Back to the hotel, I catched my stuff and went to the bus stop to catch a bus to Abu Road and from there to Jodhpur. It was quite a tough schedule as the train to Jaisalmer was to leave at 11 pm, but we reached the city an hour early so I was very happy.

Thursday, February 5, 2009

Udaipur - City of Palaces

I left Khajuraho in early morning by bus to Jhansi, from there I took a train and made it in time for the overnight train from Gwalior to Udaipur. The total trip took more than 24 hours, but in the end I was rewarded by a beautiful hotel with a pool (quite cold, but I did 20 laps), nice romantic scenery and a room with an alcove and colored window.





Despite the two beds in the room, I decided to sleep on the mattress on the alcove.



In the afternoon, I made a boat ride on Lake Pichola and had a look at the famous Lake Palace and City Palace. The first one starring the James Bond movie "Octopussy".



After a round on the lake, we stopped on Jagmandir Island and I drank a sunrise mocktail in the Pichola Bar and ate some ice-cream.


After that, I went to a place called Bagore-ki-Haveli, where they show dances from Rajasthan every evening. So they enchanted the audience with a peacock dance, some puppet dancing, another one with fire and the last one with 9 pots balanced on the head of a woman.

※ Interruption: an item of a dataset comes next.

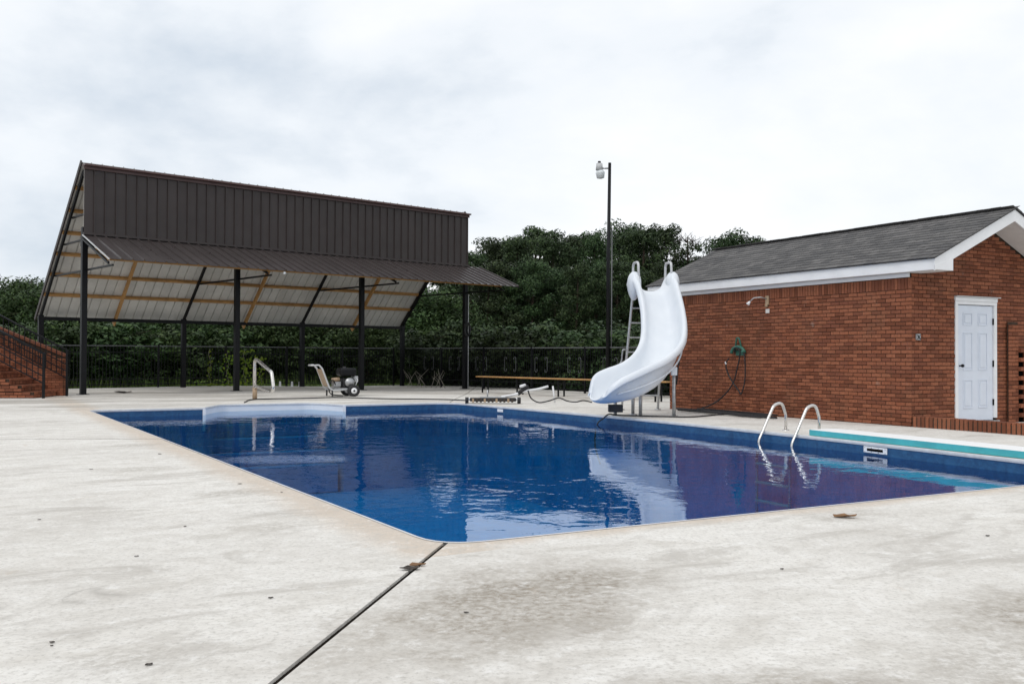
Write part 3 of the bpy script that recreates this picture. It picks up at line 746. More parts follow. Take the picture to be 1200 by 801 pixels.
rm = rib_panel(b0, upv, nrm, Lr + .10, pw, M['under'], 'roof_panel')
tm = rib_panel(b0 + nrm * .016, upv, nrm, Lr + .10, pw, M['brown'], 'roof_skin')
sm = rib_panel((0, -.09, ZA - .03), (0, 0, 1), (0, -1, 0), ZR - ZA + .06, pw, M['brown'], 'siding_panel')
da = Vector((0, -AW + .04, ZAW - ZA)).normalized(); LA = math.hypot(AW - .04, ZA - ZAW) + .05
an = Vector((0, -(ZA - ZAW), AW)).normalized(); an = Vector((0, da.z, -da.y)); an = an if an.z > 0 else -an
amx = rib_panel((0, -.06, ZA + .03), da, an, LA, pw, M['awn'], 'awning_panel')
for i in range(npan):
    x = x0 + i * pw
    for me in (rm, tm, sm, amx): link(me, me.name.split('.')[0], pv, loc=(x, 0, 0))
for i in (npan, npan + 1): link(amx, 'awning_panel', pv, loc=(x0 + i * pw, 0, 0))
# inside face of the front siding
MB().box(x0, x0 + npan * pw, -.07, -.06, ZA + .06, ZR - .05).build('siding_back', M['under'], pv)
tr = MB(); tr.bar((x0 - .03, -.10, ZR + .055), (x0 + npan * pw + .03, -.10, ZR + .055), .30, .05, (0, 0, 1)); tr.build('ridge_trim', M['redtrim'], pv)
MB().box(x0 - .03, x0 + npan * pw + .03, -.145, -.125, ZR - .06, ZR + .03).build('ridge_flashing', M['redtrim'], pv)
MB().box(x0 - .02, x0 + npan * pw + .02, -.165, -.085, ZA + .03, ZA + .09).build('awning_flashing', M['brown'], pv)
for x in (x0 - .03, x0 + npan * pw + .01):
    m = MB(); a = Vector((x, DD + .2, rz(DD + .2))) + nrm * .17; b = Vector((x, -.05, rz(-.05))) + nrm * .17; m.bar(a, b, .04, .12, tuple(nrm)); m.build('rake_trim', M['brown'], pv)
    xx_ = x if x < 1 else x + 2 * pw
    m = MB(); m.bar((xx_, -.08, ZA + .02), (xx_, -AW - .01, ZAW + .0), .025, .03); m.build('awning_end_trim', M['grey'] if x < 1 else M['awn'], pv)
# awning edge boards and supports
m = MB(); m.bar((x0, -AW + .22, ZAW + .03), (x0 + npan * pw, -AW + .22, ZAW + .03), .045, .08); m.build('awning_edge_board', M['wood'], pv)
m = MB(); m.bar((x0, -AW * .5, (ZA + ZAW) / 2 - .07), (x0 + npan * pw, -AW * .5, (ZA + ZAW) / 2 - .07), .045, .09); m.build('awning_purlin', M['wood'], pv)
for x in px_:
    for zt, yf in ((3.50, -AW + .12), (4.38, .0), (5.1, -.02)):
        yb = DD - (zt - ZB) / sl; m = MB(); m.bar((x + .06, yf, zt), (x + .06, yb, zt), .05, .05); m.build('tie_bar', M['black'], pv)
    m = MB(); m.bar((x - .06, -.05, ZA - .08), (x - .06, -AW + .1, ZAW - .09), .05, .06); m.build('awning_arm', M['black'], pv)
# conduit on the last post
m = MB(); m.tube([(PAN + .085, -.09, lg(PAN, 0)), (PAN + .085, -.09, 3.4)], .016, 8); m.build('conduit', M['galv'], pv)
m = MB(); bx = x0 + .33 * npan * pw; m.lathe([(0, .03), (.03, .03), (.05, 0), (.035, -.04), (0, -.05)], (5.0, -AW - .02, ZAW - .05), 12); m.build('bulb', M['glass'], pv, True)
cl = pmx @ Vector((PAN, -.14, 0))
co = MB()
for k in range(6):
    rad = .20 + .02 * math.sin(k * 2.1); pts = [(rad * .62 * math.cos(t) + .015 * math.sin(3 * t + k), .012 * k - .03 + .01 * math.sin(2 * t), rad * 1.25 * math.sin(t)) for t in [2 * math.pi * j / 24 for j in range(24)]]
    co.tube(pts, .016, 6, closed=True)
o = co.build('cable_coil', M['blackmatt'], None, True); o.location = (cl.x, cl.y, 2.12); o.rotation_euler = (0, 0, PA)
tag(o, 'dark coil of cable hung on the rightmost front pavilion post', 'cable')

# ------------------------------------------------------------------ fences
FT = 1.43
def fence(name, label, p0, d, length, scrolls, step):
    L_ = length; rzz = math.atan2(d.y, d.x)
    t = thing(name, label, 'fence', (p0.x, p0.y, 0), rzz)
    mw = t.matrix_basis
    def G_(x): q = mw @ Vector((x, 0, 0)); return gz(q.x, q.y)
    MB().box(0, L_, -.022, .022, FT - .035, FT).build('top_rail', M['railgrey'], t, bevel=.004)
    for zz_ in (.12, .30, FT - .25 if scrolls else 1.2):
        if scrolls and zz_ > 1: continue
        m = MB(); n_ = 12
        for i in range(n_):
            a, b = L_ * i / n_, L_ * (i + 1) / n_; m.bar((a, 0, G_(a) + zz_), (b, 0, G_(b) + zz_), .03, .03)
        m.build('lower_rail', M['black'], t)
    x = 0
    while x <= L_ + .01:
        MB().box(x - .03, x + .03, -.03, .03, G_(x) - .02, FT + .02).build('post', M['black'], t)
        x += step
    n_ = int(L_ / .115); pk = MB().box(-.008, .008, -.008, .008, .06, FT - .03).mesh('picket', M['black'])
    for i in range(min(n_, 298)):
        link(pk, 'picket', t, loc=(i * .115 + .06, 0, 0))
    if scrolls:
        s = MB()
        def cs(cx, cz, r, sgn, up):
            pts = []
            for j in range(15):
                a_ = j / 14 * 4.2; rr_ = r * (1 - .6 * j / 14); pts.append((cx + sgn * (r - rr_ * math.cos(a_)) * 1.0, 0, cz + up * rr_ * math.sin(a_)))
            return pts
        top = cs(0, .20, .075, 1, 1)[::-1]; bot = cs(0, -.20, .075, 1, -1)
        s.tube([Vector(p) for p in top] + [Vector(p) for p in bot], .011, 6)
        sm_ = s.mesh('scroll', M['galvdark'], True)
        i = 0; x = .5
        while x < L_:
            link(sm_, 'scroll', t, loc=(x, -.012, .88 + G_(x) * .5), rot=(0, 0, 0 if i % 2 else math.pi)); x += .62 if i % 2 else 1.0; i += 1
    return t
M['galvdark'] = simple('grey_painted_scroll', (.085, .09, .095), .42, .3, .2, 10)
fence('iron_fence', 'black iron picket fence running behind the brown metal pavilion', fence_left - PU * 3.6, PU, 17.6, False, 2.44)
fence('iron_fence', 'black iron scroll fence running right of the pavilion behind the wooden bench', fence_corner, Vector((.6735, -.7392, 0)), 19, True, 2.6)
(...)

Today, I went on a tour to see the City Palace, a garden with fountains and some other sights:


City Palace - Colored glass window


View from Moti Magri


Saheliyon-ki-Bari - garden with fountains


Wednesday, February 4, 2009

Khajuraho - City of Temples

After a night at the Varanasi train station, I arrived around 11 am at Satna - the railhead closest to Khajuraho. From there, I took a Jeep together with two Polish girls from Gdansk, so we could split up the cost.

In Khajuraho, I stayed in Hotel Surya which looks from the street like a normal shop, but opens to a beautiful backyard and garden. In the morning, I was taking a yoga class on the terracce - it was quite cold at 7 am. The yoga teacher was quite impressed who flexible I am.

Later on, I went to the Old Village where I could see the people from the different castes and how they are living. I also visited a school there.

In the afternoon, I went for the temples - the main attraction because of their display of erotic figures, dancers and scenes from the kama sutra.






In the evening, I returned for the sound and light show, which gives some insights to the history of the place.